Excerpts form Joe Morello Interview – Music Radar – Geoff Nicholls March 2010

Dave obviously recognised you were the next step in the band’s evolution?

“That’s what Dave told me, we needed a stronger drummer. I said to Paul, ‘It’s not my fault if people clap, I’m just playing.’ He was so jealous. Every time I did a drum thing and got a standing ovation he just couldn’t deal with it. He was the big star in the quartet; he didn’t really speak to me for two months! We’d be driving for a couple of hundred miles and it was crazy.”

But you stuck it out?

”Oh yeah, I said, ‘You don’t have to talk. I’m not working for you, I’m working for Dave.’ It’s the way I play and people enjoy it I guess.”

In the end Paul wrote ‘Take Five’ for you and you eventually became friends?

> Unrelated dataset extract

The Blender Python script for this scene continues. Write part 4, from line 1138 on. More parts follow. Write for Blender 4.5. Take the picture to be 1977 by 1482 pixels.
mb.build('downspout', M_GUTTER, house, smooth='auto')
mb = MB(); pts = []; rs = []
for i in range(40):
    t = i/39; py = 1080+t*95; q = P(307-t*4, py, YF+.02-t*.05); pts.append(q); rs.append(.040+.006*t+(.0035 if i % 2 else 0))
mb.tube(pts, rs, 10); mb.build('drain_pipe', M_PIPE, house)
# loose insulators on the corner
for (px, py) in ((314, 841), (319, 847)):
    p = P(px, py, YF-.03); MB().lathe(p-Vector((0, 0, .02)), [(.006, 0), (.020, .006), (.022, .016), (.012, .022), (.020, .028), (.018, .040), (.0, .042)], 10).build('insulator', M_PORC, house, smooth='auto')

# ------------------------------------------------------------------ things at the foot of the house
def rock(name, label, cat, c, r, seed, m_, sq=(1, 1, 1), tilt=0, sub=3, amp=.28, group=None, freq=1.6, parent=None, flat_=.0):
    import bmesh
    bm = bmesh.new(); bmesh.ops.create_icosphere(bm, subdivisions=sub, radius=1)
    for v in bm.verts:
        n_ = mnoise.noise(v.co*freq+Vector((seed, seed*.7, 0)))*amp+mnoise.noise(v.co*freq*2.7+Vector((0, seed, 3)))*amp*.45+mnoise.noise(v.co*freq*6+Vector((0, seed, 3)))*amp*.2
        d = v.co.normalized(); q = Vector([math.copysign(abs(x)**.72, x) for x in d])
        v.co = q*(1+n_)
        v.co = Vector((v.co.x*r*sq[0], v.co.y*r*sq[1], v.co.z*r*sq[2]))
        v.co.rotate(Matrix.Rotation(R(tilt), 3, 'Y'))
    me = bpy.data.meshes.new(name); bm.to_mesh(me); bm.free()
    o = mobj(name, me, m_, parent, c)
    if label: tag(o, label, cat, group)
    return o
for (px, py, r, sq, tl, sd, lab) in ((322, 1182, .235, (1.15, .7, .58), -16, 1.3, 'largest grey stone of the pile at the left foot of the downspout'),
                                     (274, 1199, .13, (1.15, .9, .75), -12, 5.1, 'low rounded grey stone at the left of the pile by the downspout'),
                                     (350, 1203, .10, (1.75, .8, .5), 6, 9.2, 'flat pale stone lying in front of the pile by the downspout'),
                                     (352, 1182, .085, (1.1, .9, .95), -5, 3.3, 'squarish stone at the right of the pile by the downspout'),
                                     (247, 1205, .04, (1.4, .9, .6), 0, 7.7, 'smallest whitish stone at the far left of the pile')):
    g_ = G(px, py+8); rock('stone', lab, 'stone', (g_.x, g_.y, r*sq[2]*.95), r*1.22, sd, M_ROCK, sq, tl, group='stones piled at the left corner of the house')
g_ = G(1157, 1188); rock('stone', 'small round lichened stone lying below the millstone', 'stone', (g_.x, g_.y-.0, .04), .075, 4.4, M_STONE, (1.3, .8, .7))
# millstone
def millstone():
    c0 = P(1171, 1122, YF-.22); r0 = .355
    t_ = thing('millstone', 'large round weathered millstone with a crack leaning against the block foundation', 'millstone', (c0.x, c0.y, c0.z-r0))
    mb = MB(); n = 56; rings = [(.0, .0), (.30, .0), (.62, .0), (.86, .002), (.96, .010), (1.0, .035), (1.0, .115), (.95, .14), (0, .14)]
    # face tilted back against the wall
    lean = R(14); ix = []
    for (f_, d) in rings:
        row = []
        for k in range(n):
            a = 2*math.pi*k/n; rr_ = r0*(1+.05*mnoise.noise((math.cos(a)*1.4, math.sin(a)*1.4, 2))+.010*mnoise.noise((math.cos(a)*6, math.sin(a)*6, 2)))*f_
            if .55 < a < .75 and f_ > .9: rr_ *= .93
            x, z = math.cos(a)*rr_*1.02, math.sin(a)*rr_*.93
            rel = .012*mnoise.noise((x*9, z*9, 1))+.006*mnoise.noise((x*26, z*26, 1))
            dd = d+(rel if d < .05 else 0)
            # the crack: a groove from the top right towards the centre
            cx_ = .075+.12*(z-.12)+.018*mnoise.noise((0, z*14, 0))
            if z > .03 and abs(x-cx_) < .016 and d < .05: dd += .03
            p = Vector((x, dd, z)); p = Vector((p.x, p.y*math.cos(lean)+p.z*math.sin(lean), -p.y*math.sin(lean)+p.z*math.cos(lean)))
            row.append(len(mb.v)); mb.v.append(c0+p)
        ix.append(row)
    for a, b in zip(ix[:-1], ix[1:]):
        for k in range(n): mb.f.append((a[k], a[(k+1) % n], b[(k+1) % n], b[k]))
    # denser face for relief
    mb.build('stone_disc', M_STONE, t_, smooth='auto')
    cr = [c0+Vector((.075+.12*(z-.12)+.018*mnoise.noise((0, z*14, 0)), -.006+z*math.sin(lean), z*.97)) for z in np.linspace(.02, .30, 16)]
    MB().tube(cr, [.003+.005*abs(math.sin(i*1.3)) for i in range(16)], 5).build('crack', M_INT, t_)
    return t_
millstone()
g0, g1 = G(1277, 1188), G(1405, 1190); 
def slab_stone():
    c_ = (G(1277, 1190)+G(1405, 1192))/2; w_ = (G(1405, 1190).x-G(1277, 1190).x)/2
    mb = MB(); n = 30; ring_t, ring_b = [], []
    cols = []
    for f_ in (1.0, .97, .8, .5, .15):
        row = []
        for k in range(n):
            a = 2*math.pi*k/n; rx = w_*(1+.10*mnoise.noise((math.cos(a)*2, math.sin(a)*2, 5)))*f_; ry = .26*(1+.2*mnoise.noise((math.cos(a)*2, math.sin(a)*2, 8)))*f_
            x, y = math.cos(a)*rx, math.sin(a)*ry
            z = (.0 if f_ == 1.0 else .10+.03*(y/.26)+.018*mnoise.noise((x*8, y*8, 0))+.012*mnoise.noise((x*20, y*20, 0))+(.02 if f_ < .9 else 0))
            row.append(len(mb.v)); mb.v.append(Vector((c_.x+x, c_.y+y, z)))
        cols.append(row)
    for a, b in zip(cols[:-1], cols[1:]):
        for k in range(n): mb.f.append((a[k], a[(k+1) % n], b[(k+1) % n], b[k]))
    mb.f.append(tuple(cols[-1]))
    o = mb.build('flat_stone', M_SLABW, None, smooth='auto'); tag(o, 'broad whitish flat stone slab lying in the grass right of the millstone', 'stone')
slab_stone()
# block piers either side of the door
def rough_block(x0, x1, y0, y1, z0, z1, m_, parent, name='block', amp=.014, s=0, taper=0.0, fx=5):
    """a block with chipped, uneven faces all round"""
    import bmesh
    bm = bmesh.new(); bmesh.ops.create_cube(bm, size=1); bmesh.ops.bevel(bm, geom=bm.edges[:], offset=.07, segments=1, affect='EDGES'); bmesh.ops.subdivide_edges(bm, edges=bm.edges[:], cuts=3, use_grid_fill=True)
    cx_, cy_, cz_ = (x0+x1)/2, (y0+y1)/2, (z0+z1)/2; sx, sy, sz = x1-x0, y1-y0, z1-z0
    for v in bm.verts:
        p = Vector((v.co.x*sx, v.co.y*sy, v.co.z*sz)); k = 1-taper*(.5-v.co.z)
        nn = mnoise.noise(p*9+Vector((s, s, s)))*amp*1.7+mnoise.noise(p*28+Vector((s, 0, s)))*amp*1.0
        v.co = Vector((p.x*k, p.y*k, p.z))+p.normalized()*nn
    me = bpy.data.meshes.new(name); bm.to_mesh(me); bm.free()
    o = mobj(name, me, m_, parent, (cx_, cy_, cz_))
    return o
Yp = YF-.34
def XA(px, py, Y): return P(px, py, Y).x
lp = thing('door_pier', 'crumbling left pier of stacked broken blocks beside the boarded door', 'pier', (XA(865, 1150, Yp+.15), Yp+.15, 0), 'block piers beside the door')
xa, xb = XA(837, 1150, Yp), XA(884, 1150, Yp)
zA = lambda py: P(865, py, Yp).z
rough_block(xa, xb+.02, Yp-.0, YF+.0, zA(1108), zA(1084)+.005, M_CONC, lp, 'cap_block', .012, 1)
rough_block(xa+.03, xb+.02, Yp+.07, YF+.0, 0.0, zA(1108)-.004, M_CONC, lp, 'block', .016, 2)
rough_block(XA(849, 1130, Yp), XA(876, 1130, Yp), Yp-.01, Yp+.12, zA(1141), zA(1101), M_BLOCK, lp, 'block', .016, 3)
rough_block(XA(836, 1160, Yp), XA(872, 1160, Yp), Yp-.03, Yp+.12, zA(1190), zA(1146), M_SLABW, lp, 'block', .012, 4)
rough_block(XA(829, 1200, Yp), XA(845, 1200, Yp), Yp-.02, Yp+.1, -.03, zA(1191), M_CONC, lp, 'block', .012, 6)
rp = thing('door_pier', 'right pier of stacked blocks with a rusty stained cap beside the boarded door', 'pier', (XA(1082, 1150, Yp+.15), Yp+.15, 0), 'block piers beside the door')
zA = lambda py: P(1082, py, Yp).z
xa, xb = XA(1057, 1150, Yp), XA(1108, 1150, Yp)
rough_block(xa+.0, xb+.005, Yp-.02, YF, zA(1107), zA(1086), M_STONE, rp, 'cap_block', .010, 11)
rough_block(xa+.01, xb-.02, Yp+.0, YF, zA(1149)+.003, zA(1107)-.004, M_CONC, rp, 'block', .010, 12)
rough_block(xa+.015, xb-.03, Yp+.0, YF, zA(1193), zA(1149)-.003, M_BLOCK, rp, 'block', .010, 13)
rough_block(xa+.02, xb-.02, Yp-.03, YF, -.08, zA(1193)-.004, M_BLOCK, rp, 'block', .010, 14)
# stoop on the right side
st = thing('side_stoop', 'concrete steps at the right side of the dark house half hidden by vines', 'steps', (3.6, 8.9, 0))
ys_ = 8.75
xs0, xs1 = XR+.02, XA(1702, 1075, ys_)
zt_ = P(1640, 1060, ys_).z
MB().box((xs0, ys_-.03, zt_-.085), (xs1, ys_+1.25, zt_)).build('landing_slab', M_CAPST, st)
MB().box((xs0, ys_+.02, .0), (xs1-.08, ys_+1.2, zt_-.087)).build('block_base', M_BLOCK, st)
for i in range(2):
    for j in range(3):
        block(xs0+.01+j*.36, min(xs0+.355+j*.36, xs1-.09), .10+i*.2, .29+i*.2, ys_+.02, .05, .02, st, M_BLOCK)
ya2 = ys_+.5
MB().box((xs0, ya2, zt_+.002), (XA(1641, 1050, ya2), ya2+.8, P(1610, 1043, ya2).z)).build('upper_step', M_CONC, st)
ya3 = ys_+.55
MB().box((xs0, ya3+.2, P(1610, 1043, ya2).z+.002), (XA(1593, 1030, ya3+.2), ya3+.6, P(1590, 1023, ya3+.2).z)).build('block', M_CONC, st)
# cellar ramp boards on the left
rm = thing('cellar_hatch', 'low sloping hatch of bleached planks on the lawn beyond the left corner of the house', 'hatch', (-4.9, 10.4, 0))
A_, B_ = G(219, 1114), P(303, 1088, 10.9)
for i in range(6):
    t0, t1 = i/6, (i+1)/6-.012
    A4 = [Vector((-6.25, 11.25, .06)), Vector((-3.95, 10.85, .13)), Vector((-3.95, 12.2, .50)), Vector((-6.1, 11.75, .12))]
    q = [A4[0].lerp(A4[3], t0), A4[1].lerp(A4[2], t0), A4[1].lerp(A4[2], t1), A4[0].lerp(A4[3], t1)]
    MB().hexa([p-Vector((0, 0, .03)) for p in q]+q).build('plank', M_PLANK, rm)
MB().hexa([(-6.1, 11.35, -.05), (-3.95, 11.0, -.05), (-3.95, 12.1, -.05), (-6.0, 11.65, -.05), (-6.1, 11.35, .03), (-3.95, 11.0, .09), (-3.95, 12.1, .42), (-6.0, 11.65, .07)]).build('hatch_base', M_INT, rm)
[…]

”It’s true, towards the end. There was nothing he could do. I started to win all the polls. I never expected that, I never even thought about it. The Playboy poll [seven successive years] and Downbeat, and even in your country, the Melody Maker. ‘Take Five’ sold quite well, about five million copies. It did a lot for the group.”

Where did the 5/4 groove come from?

”It came from me. When Dave approached me he said do you think jazz can be played in any other tempo? I said sure, why not? And so Desmond came up with this tune. Dave wasn’t used to playing that tempo, he just had vamps. It wasn’t too long that he got right into it though and started to improvise over it. And the drum solo was really out, I just felt like doing that. It doesn’t have any (obvious) form, although there is a form. I just move it all around, that’s what made it interesting. People called me and said, ‘How long did it take?’ I said, ‘Not that long [laughs]!’”

At the time, playing jazz in fives, sevens and nines, etc, was seriously radical.

”I’d done it at home in Springfield. I used to play things in 5/4 and 7/4 on my own. We had sessions and I’d say, ‘Let’s do this in sevens.’ That would be a bar of four and a bar of three. You played in ¾, 4/4 and then five was for cheese! Off balance. People thought I was nuts. They’d say, ‘What do you want to do that for?’ I said, ‘Because it’s different.’ In classical music it’s been done, so why not in jazz?”